A static version of this impact list is available online now. In the coming weeks and months the Yale/Pace team will work to update this list with a robust menu of regulatory and non-regulatory governance options that local authorities might consider if any of these impacts raise concerns within their jurisdiction. The team is likewise developing more narrative explanations of the cause of each impact, which will allow local governments to tie their responses more effectively to the underlying problems.

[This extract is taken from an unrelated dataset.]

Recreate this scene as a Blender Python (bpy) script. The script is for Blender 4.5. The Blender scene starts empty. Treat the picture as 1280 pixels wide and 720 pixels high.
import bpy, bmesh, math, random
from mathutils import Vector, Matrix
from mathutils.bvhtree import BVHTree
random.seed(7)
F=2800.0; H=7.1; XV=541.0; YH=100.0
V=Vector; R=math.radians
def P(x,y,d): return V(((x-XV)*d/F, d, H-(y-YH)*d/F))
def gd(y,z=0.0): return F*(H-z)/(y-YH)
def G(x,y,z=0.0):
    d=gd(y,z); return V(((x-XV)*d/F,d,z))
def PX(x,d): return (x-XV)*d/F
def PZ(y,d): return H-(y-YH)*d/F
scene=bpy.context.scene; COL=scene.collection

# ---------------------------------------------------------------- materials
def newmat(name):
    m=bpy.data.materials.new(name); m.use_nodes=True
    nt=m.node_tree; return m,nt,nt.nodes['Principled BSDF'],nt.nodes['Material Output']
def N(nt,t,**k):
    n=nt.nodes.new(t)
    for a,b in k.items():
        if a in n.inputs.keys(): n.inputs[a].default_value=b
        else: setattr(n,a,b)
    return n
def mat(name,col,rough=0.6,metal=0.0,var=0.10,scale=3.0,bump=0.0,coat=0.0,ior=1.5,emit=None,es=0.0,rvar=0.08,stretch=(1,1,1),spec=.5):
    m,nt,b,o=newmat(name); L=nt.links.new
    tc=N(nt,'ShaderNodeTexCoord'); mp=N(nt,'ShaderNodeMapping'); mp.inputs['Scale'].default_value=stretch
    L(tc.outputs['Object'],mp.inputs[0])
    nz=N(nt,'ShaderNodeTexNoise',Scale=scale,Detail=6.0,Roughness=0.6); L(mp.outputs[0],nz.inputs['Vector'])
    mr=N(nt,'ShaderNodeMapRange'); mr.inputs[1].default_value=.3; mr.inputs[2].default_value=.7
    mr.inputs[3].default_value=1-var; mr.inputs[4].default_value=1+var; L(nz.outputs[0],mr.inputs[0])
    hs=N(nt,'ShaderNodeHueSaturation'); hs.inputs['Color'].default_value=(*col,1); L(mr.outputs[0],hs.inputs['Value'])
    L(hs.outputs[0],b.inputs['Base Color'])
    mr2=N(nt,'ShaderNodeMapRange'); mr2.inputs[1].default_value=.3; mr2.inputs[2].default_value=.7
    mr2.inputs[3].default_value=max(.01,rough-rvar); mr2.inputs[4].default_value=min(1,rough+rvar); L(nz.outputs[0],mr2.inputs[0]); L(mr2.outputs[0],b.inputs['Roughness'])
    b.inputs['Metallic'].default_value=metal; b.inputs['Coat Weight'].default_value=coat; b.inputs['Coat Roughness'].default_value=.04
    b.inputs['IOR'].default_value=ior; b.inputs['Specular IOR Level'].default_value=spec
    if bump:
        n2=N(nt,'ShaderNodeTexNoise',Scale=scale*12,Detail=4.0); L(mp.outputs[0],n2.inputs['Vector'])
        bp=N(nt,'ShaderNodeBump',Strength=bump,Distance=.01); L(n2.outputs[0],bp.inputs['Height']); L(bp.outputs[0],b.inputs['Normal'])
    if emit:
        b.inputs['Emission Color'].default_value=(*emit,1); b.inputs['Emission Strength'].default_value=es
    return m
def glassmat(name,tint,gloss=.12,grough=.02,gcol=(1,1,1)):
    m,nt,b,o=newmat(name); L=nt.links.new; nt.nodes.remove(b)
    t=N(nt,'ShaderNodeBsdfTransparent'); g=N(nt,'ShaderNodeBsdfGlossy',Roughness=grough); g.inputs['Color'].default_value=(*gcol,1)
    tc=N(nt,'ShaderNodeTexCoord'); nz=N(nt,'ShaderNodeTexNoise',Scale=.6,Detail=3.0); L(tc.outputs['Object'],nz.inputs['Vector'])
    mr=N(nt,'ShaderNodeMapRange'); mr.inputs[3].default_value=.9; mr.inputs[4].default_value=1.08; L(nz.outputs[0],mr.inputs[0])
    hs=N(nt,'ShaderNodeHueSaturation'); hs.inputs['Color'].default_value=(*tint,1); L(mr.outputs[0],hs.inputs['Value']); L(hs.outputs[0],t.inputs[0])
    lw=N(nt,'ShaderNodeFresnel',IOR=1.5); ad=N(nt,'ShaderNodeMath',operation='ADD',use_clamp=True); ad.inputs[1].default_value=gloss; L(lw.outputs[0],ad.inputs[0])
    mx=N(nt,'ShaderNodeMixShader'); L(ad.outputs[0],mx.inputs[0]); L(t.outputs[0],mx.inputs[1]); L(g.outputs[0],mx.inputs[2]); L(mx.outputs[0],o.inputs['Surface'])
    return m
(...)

Finally, the team will soon release an updated version of this impact list in a dynamic, searchable, online interface.
 
Building on this initial resource, the team is engaging stakeholders from government, industry, and communities across the country to identify strategic options and alternatives for local governments to address each of the many potential impacts of unconventional oil and gas development.  The research team is creating a series of case studies illustrating local government capacity and identifying leading practices – from comprehensive plan amendments to road use agreements to noise restrictions – that will provide guidance to communities facing shale development.  Eventually, the team hopes to bundle these resources in a comprehensive training program for municipal leaders.  
 
Despite the recent turbulence in international oil markets, local governments across the country are struggling to keep pace with the shale boom.  Some communities are enacting bans that may be preempted by state governments, while others are welcoming development with inadequate safeguards.  The Yale/Pace research team is striving to find ground between the two, building tools for sound, balanced, and effective local law and policy that will empower the communities where many of the impacts of shale development are felt.